Transcribe the data that follows precisely, omitting nothing.

— start Material —

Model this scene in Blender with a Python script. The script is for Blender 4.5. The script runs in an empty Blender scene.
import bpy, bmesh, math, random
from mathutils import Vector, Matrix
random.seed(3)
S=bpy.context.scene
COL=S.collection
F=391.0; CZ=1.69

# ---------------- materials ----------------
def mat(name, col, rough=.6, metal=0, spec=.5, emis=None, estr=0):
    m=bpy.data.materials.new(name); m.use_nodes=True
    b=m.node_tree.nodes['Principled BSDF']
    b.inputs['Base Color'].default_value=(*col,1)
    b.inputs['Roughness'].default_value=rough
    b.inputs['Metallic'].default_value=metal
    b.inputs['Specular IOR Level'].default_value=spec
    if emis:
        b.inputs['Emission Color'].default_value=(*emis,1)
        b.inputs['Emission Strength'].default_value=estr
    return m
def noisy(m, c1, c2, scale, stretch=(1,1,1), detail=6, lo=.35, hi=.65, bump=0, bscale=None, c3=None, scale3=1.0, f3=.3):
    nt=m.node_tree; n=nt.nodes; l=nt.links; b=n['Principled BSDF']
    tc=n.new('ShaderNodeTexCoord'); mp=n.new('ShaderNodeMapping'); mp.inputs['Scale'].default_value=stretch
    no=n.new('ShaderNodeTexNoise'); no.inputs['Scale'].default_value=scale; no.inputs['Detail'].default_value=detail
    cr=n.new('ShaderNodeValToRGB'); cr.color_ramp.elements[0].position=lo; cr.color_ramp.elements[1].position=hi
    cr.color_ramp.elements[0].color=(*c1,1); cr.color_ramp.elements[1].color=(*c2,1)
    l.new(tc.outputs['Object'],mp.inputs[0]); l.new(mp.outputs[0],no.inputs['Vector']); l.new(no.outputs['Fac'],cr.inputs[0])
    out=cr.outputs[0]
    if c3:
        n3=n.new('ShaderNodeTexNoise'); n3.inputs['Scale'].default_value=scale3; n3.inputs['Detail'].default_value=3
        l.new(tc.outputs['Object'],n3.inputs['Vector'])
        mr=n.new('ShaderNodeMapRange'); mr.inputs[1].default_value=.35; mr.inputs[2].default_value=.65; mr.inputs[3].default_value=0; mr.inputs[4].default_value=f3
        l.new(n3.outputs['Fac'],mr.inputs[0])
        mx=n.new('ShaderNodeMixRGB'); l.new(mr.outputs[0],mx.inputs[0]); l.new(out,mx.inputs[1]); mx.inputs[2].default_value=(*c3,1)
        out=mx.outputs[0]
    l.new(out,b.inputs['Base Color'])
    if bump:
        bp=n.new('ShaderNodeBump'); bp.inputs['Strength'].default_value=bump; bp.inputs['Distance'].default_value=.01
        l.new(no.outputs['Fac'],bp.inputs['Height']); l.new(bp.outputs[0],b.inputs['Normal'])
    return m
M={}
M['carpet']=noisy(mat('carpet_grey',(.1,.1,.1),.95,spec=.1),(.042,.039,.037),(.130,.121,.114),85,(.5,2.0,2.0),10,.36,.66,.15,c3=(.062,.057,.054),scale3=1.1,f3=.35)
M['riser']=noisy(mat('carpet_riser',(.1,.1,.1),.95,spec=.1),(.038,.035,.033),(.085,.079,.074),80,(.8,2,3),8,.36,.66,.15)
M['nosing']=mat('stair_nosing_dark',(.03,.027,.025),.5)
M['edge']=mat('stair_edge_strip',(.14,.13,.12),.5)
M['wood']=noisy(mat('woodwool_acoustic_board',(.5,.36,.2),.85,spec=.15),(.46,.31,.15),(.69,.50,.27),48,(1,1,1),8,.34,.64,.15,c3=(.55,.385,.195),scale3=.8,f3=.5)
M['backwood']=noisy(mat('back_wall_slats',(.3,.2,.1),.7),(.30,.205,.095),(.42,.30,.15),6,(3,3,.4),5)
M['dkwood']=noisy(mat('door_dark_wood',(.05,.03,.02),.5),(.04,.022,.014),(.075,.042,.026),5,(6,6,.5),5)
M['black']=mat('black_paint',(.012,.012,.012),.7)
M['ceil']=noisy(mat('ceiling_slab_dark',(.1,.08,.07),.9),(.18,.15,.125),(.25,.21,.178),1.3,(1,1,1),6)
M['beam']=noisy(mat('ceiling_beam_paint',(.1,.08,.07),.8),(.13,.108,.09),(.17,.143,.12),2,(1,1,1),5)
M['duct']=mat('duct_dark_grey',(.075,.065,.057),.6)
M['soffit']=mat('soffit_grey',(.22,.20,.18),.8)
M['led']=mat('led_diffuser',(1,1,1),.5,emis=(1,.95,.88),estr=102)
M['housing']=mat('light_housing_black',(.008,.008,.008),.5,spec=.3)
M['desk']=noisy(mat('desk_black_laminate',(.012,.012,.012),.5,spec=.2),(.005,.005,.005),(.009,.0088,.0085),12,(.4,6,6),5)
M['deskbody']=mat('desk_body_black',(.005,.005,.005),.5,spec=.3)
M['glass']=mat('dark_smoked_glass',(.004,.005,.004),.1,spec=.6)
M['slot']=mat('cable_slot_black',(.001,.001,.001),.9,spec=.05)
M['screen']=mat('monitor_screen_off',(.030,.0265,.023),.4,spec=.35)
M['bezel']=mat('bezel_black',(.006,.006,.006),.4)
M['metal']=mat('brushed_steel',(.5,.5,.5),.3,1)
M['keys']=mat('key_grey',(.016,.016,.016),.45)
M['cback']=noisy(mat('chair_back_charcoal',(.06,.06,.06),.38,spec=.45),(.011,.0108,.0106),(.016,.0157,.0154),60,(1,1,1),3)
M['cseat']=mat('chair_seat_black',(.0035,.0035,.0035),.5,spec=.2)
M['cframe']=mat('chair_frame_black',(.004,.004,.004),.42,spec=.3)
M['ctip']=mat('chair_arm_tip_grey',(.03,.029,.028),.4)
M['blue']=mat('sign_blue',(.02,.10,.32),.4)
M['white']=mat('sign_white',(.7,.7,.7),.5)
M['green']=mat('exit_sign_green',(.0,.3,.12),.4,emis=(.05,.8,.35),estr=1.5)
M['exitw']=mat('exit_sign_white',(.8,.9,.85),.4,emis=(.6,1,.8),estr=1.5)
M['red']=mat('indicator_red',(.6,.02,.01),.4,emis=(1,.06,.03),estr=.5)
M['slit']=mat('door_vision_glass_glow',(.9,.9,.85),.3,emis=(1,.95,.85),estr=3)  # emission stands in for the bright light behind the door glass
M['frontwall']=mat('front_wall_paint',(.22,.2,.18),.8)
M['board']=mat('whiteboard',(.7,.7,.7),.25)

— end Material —

**The result**
Model this scene in Blender with a Python script. The script is for Blender 4.5. The script runs in an empty Blender scene.
import bpy, bmesh, math, random
from mathutils import Vector, Matrix
random.seed(3)
S=bpy.context.scene
COL=S.collection
F=391.0; CZ=1.69

# ---------------- materials ----------------
def mat(name, col, rough=.6, metal=0, spec=.5, emis=None, estr=0):
    m=bpy.data.materials.new(name); m.use_nodes=True
    b=m.node_tree.nodes['Principled BSDF']
    b.inputs['Base Color'].default_value=(*col,1)
    b.inputs['Roughness'].default_value=rough
    b.inputs['Metallic'].default_value=metal
    b.inputs['Specular IOR Level'].default_value=spec
    if emis:
        b.inputs['Emission Color'].default_value=(*emis,1)
        b.inputs['Emission Strength'].default_value=estr
    return m
def noisy(m, c1, c2, scale, stretch=(1,1,1), detail=6, lo=.35, hi=.65, bump=0, bscale=None, c3=None, scale3=1.0, f3=.3):
    nt=m.node_tree; n=nt.nodes; l=nt.links; b=n['Principled BSDF']
    tc=n.new('ShaderNodeTexCoord'); mp=n.new('ShaderNodeMapping'); mp.inputs['Scale'].default_value=stretch
    no=n.new('ShaderNodeTexNoise'); no.inputs['Scale'].default_value=scale; no.inputs['Detail'].default_value=detail
    cr=n.new('ShaderNodeValToRGB'); cr.color_ramp.elements[0].position=lo; cr.color_ramp.elements[1].position=hi
    cr.color_ramp.elements[0].color=(*c1,1); cr.color_ramp.elements[1].color=(*c2,1)
    l.new(tc.outputs['Object'],mp.inputs[0]); l.new(mp.outputs[0],no.inputs['Vector']); l.new(no.outputs['Fac'],cr.inputs[0])
    out=cr.outputs[0]
    if c3:
        n3=n.new('ShaderNodeTexNoise'); n3.inputs['Scale'].default_value=scale3; n3.inputs['Detail'].default_value=3
        l.new(tc.outputs['Object'],n3.inputs['Vector'])
        mr=n.new('ShaderNodeMapRange'); mr.inputs[1].default_value=.35; mr.inputs[2].default_value=.65; mr.inputs[3].default_value=0; mr.inputs[4].default_value=f3
        l.new(n3.outputs['Fac'],mr.inputs[0])
        mx=n.new('ShaderNodeMixRGB'); l.new(mr.outputs[0],mx.inputs[0]); l.new(out,mx.inputs[1]); mx.inputs[2].default_value=(*c3,1)
        out=mx.outputs[0]
    l.new(out,b.inputs['Base Color'])
    if bump:
        bp=n.new('ShaderNodeBump'); bp.inputs['Strength'].default_value=bump; bp.inputs['Distance'].default_value=.01
        l.new(no.outputs['Fac'],bp.inputs['Height']); l.new(bp.outputs[0],b.inputs['Normal'])
    return m
M={}
M['carpet']=noisy(mat('carpet_grey',(.1,.1,.1),.95,spec=.1),(.042,.039,.037),(.130,.121,.114),85,(.5,2.0,2.0),10,.36,.66,.15,c3=(.062,.057,.054),scale3=1.1,f3=.35)
M['riser']=noisy(mat('carpet_riser',(.1,.1,.1),.95,spec=.1),(.038,.035,.033),(.085,.079,.074),80,(.8,2,3),8,.36,.66,.15)
M['nosing']=mat('stair_nosing_dark',(.03,.027,.025),.5)
M['edge']=mat('stair_edge_strip',(.14,.13,.12),.5)
M['wood']=noisy(mat('woodwool_acoustic_board',(.5,.36,.2),.85,spec=.15),(.46,.31,.15),(.69,.50,.27),48,(1,1,1),8,.34,.64,.15,c3=(.55,.385,.195),scale3=.8,f3=.5)
M['backwood']=noisy(mat('back_wall_slats',(.3,.2,.1),.7),(.30,.205,.095),(.42,.30,.15),6,(3,3,.4),5)
M['dkwood']=noisy(mat('door_dark_wood',(.05,.03,.02),.5),(.04,.022,.014),(.075,.042,.026),5,(6,6,.5),5)
M['black']=mat('black_paint',(.012,.012,.012),.7)
M['ceil']=noisy(mat('ceiling_slab_dark',(.1,.08,.07),.9),(.18,.15,.125),(.25,.21,.178),1.3,(1,1,1),6)
M['beam']=noisy(mat('ceiling_beam_paint',(.1,.08,.07),.8),(.13,.108,.09),(.17,.143,.12),2,(1,1,1),5)
M['duct']=mat('duct_dark_grey',(.075,.065,.057),.6)
M['soffit']=mat('soffit_grey',(.22,.20,.18),.8)
M['led']=mat('led_diffuser',(1,1,1),.5,emis=(1,.95,.88),estr=102)
M['housing']=mat('light_housing_black',(.008,.008,.008),.5,spec=.3)
M['desk']=noisy(mat('desk_black_laminate',(.012,.012,.012),.5,spec=.2),(.005,.005,.005),(.009,.0088,.0085),12,(.4,6,6),5)
M['deskbody']=mat('desk_body_black',(.005,.005,.005),.5,spec=.3)
M['glass']=mat('dark_smoked_glass',(.004,.005,.004),.1,spec=.6)
M['slot']=mat('cable_slot_black',(.001,.001,.001),.9,spec=.05)
M['screen']=mat('monitor_screen_off',(.030,.0265,.023),.4,spec=.35)
M['bezel']=mat('bezel_black',(.006,.006,.006),.4)
M['metal']=mat('brushed_steel',(.5,.5,.5),.3,1)
M['keys']=mat('key_grey',(.016,.016,.016),.45)
M['cback']=noisy(mat('chair_back_charcoal',(.06,.06,.06),.38,spec=.45),(.011,.0108,.0106),(.016,.0157,.0154),60,(1,1,1),3)
M['cseat']=mat('chair_seat_black',(.0035,.0035,.0035),.5,spec=.2)
M['cframe']=mat('chair_frame_black',(.004,.004,.004),.42,spec=.3)
M['ctip']=mat('chair_arm_tip_grey',(.03,.029,.028),.4)
M['blue']=mat('sign_blue',(.02,.10,.32),.4)
M['white']=mat('sign_white',(.7,.7,.7),.5)
M['green']=mat('exit_sign_green',(.0,.3,.12),.4,emis=(.05,.8,.35),estr=1.5)
M['exitw']=mat('exit_sign_white',(.8,.9,.85),.4,emis=(.6,1,.8),estr=1.5)
M['red']=mat('indicator_red',(.6,.02,.01),.4,emis=(1,.06,.03),estr=.5)
M['slit']=mat('door_vision_glass_glow',(.9,.9,.85),.3,emis=(1,.95,.85),estr=3)  # emission stands in for the bright light behind the door glass
M['frontwall']=mat('front_wall_paint',(.22,.2,.18),.8)
M['board']=mat('whiteboard',(.7,.7,.7),.25)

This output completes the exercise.